#### WHAT IS ASKED:
Drop every picture. Then return, exactly, the lines from the beginning of the listing below through the one containing "R = math.radians".

#### COLLECTED MATERIAL:
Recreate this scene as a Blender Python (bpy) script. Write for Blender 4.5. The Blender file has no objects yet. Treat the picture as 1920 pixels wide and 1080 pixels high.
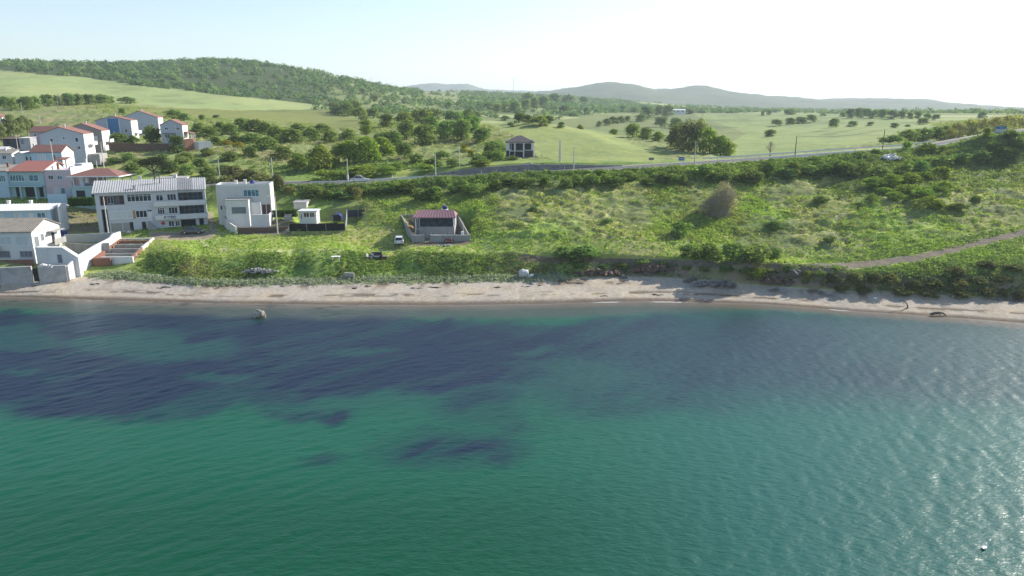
import bpy, bmesh, math, random
import numpy as np
from mathutils import Vector, Matrix
from mathutils.bvhtree import BVHTree

random.seed(7)
RNG = np.random.default_rng(7)
SC = bpy.context.scene
COL = SC.collection
R = math.radians

# ------------------------------------------------------------------ camera
CAM_H, PITCH, F = 30.0, R(14.0), 1321.0
CP, SP = math.cos(PITCH), math.sin(PITCH)
cam_data = bpy.data.cameras.new('camera')
cam = bpy.data.objects.new('camera', cam_data)
COL.objects.link(cam)
cam.location = (0, 0, CAM_H)
cam.rotation_euler = (R(90) - PITCH, 0, 0)
cam_data.sensor_width = 36
cam_data.lens = F / 1920 * 36
cam_data.clip_start = 0.5
cam_data.clip_end = 30000
SC.camera = cam

def depth_c(Y, z):
    return Y * CP + (CAM_H - z) * SP

def z_at(py, Y):                       # height of a point at forward distance Y seen at image row py
    k = (540 - py) / F
    return CAM_H - Y * (SP - k * CP) / (CP + k * SP)

def y_at(py, z):                       # distance at which a point of height z is seen at row py
    k = (540 - py) / F
    return (CAM_H - z) * (CP + k * SP) / (SP - k * CP)

def world(px, py, Y):
    z = z_at(py, Y)
    return Vector(((px - 960) / F * depth_c(Y, z), Y, z))

def project(X, Y, Z):
    c = Y * CP + (CAM_H - Z) * SP
    v = -(CAM_H - Z) * CP + Y * SP
    return 960 + F * X / c, 540 - F * v / c

# ------------------------------------------------------------------ noise
def _hash(ix, iy, seed):
    h = (ix.astype(np.int64) * 374761393 + iy.astype(np.int64) * 668265263 + seed * 1442695041) & 0xFFFFFFFF
    h = ((h ^ (h >> 13)) * 1274126177) & 0xFFFFFFFF
    return ((h ^ (h >> 16)) & 0xFFFFFF) / float(0xFFFFFF)

def vnoise(x, y, seed=0):
    x = np.asarray(x, float); y = np.asarray(y, float)
    ix, iy = np.floor(x), np.floor(y)
    fx, fy = x - ix, y - iy
    fx = fx * fx * (3 - 2 * fx); fy = fy * fy * (3 - 2 * fy)
    a = _hash(ix, iy, seed); b = _hash(ix + 1, iy, seed)
    c = _hash(ix, iy + 1, seed); d = _hash(ix + 1, iy + 1, seed)
    return (a * (1 - fx) + b * fx) * (1 - fy) + (c * (1 - fx) + d * fx) * fy

def fbm(x, y, seed=0, octaves=4, gain=0.5):
    t, amp, tot = 0, 1.0, 0
    for o in range(octaves):
        t = t + amp * vnoise(x * 2 ** o + 17.3 * o, y * 2 ** o - 9.1 * o, seed + o)
        tot += amp; amp *= gain
    return t / tot

def smooth(a, b, x):
    t = np.clip((np.asarray(x, float) - a) / (b - a), 0, 1)
    return t * t * (3 - 2 * t)

def in_poly(px, py, poly):
    px = np.asarray(px); py = np.asarray(py)
    inside = np.zeros(px.shape, bool)
    n = len(poly)
    for i in range(n):
        x1, y1 = poly[i]; x2, y2 = poly[(i + 1) % n]
        if y1 == y2: continue
        cond = ((y1 > py) != (y2 > py)) & (px < (x2 - x1) * (py - y1) / (y2 - y1) + x1)
        inside ^= cond
    return inside

def poly_dist(px, py, line):
    d = np.full(np.shape(px), 1e9)
    for (x1, y1), (x2, y2) in zip(line[:-1], line[1:]):
        vx, vy = x2 - x1, y2 - y1
        t = np.clip(((px - x1) * vx + (py - y1) * vy) / (vx * vx + vy * vy), 0, 1)
        d = np.minimum(d, np.hypot(px - x1 - t * vx, py - y1 - t * vy))
    return d

# ------------------------------------------------------------------ mesh helpers
def mk_mesh(name, V, Q, cols=None, smooth_shade=False):
    V = np.asarray(V, np.float32); Q = np.asarray(Q, np.int32)
    me = bpy.data.meshes.new(name)
    me.vertices.add(len(V)); me.vertices.foreach_set('co', V.ravel())
    k = Q.shape[1]
    me.loops.add(Q.size); me.loops.foreach_set('vertex_index', Q.ravel())
    me.polygons.add(len(Q))
    me.polygons.foreach_set('loop_start', np.arange(0, Q.size, k, dtype=np.int32))
    me.polygons.foreach_set('loop_total', np.full(len(Q), k, np.int32))
    if smooth_shade:
        me.polygons.foreach_set('use_smooth', np.ones(len(Q), bool))
    me.update(calc_edges=True)
    if cols is not None:
        add_cols(me, 'Col', cols)
    return me

def add_cols(me, name, cols):
    c = np.ones((len(cols), 4), np.float32); c[:, :cols.shape[1]] = cols
    a = me.color_attributes.new(name, 'FLOAT_COLOR', 'POINT')
    a.data.foreach_set('color', c.ravel())

def link(name, data, mat=None, parent=None):
    o = bpy.data.objects.new(name, data)
    COL.objects.link(o)
    if mat is not None and data is not None and len(data.materials) == 0:
        data.materials.append(mat)
    if parent is not None: o.parent = parent
    return o

def tag(o, label=None, cat=None, group=None, kind=None):
    if label: o['label'] = label
    if cat: o['category'] = cat
    if group: o['group'] = group
    if kind: o['kind'] = kind
    return o

def empty(name, loc, rz=0.0, label=None, cat=None, group=None):
    o = bpy.data.objects.new(name, None)
    COL.objects.link(o)
    o.location = loc; o.rotation_euler = (0, 0, rz)
    o.empty_display_size = 0.3
    return tag(o, label, cat, group)

class MB:
    """collects simple solids into one mesh"""
    def __init__(s): s.v = []; s.f = []
    def add(s, vs, fs):
        n = len(s.v); s.v += [tuple(v) for v in vs]; s.f += [tuple(i + n for i in f) for f in fs]; return s
    def box(s, x0, y0, z0, x1, y1, z1, fr=None):
        vs = [(x0, y0, z0), (x1, y0, z0), (x1, y1, z0), (x0, y1, z0), (x0, y0, z1), (x1, y0, z1), (x1, y1, z1), (x0, y1, z1)]
        if fr: vs = [fr(v) for v in vs]
        return s.add(vs, [(0, 3, 2, 1), (4, 5, 6, 7), (0, 1, 5, 4), (1, 2, 6, 5), (2, 3, 7, 6), (3, 0, 4, 7)])
    def hexa(s, b, t):                 # bottom four corners, top four corners
        return s.add(list(b) + list(t), [(0, 3, 2, 1), (4, 5, 6, 7), (0, 1, 5, 4), (1, 2, 6, 5), (2, 3, 7, 6), (3, 0, 4, 7)])
    def prism(s, poly, d0, d1, axis='y', fr=None):   # polygon (a,b) extruded
        n = len(poly)
        if axis == 'y': vs = [(a, d0, b) for a, b in poly] + [(a, d1, b) for a, b in poly]
        elif axis == 'x': vs = [(d0, a, b) for a, b in poly] + [(d1, a, b) for a, b in poly]
        else: vs = [(a, b, d0) for a, b in poly] + [(a, b, d1) for a, b in poly]
        if fr: vs = [fr(v) for v in vs]
        fs = [tuple(range(n))[::-1], tuple(range(n, 2 * n))] + [(i, (i + 1) % n, n + (i + 1) % n, n + i) for i in range(n)]
        return s.add(vs, fs)
    def tube(s, pts, rad, n=8, cap=True):
        pts = [Vector(p) for p in pts]
        rad = rad if isinstance(rad, (list, tuple)) else [rad] * len(pts)
        vs, fs = [], []
        for i, p in enumerate(pts):
            d = (pts[min(i + 1, len(pts) - 1)] - pts[max(i - 1, 0)]).normalized()
            a = d.cross(Vector((0, 0, 1)) if abs(d.z) < .9 else Vector((1, 0, 0))).normalized()
            b = d.cross(a)
            for k in range(n):
                t = 2 * math.pi * k / n
                vs.append(p + rad[i] * (math.cos(t) * a + math.sin(t) * b))
        for i in range(len(pts) - 1):
            for k in range(n):
                fs.append((i * n + k, i * n + (k + 1) % n, (i + 1) * n + (k + 1) % n, (i + 1) * n + k))
        if cap:
            fs.append(tuple(range(n))); fs.append(tuple(range((len(pts) - 1) * n, len(pts) * n))[::-1])
        return s.add(vs, fs)
    def cyl(s, p, q, r, n=12): return s.tube([p, q], r, n)
    def build(s, name, mat, parent=None, smooth_shade=False):
        me = bpy.data.meshes.new(name)
        me.from_pydata(s.v, [], s.f)
        bm = bmesh.new(); bm.from_mesh(me)
        bmesh.ops.recalc_face_normals(bm, faces=bm.faces)
        bm.to_mesh(me); bm.free()
        if smooth_shade:
            for p in me.polygons: p.use_smooth = True
        return link(name, me, mat, parent)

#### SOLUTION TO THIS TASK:
Recreate this scene as a Blender Python (bpy) script. Write for Blender 4.5. The Blender file has no objects yet. Treat the picture as 1920 pixels wide and 1080 pixels high.
import bpy, bmesh, math, random
import numpy as np
from mathutils import Vector, Matrix
from mathutils.bvhtree import BVHTree

random.seed(7)
RNG = np.random.default_rng(7)
SC = bpy.context.scene
COL = SC.collection
R = math.radians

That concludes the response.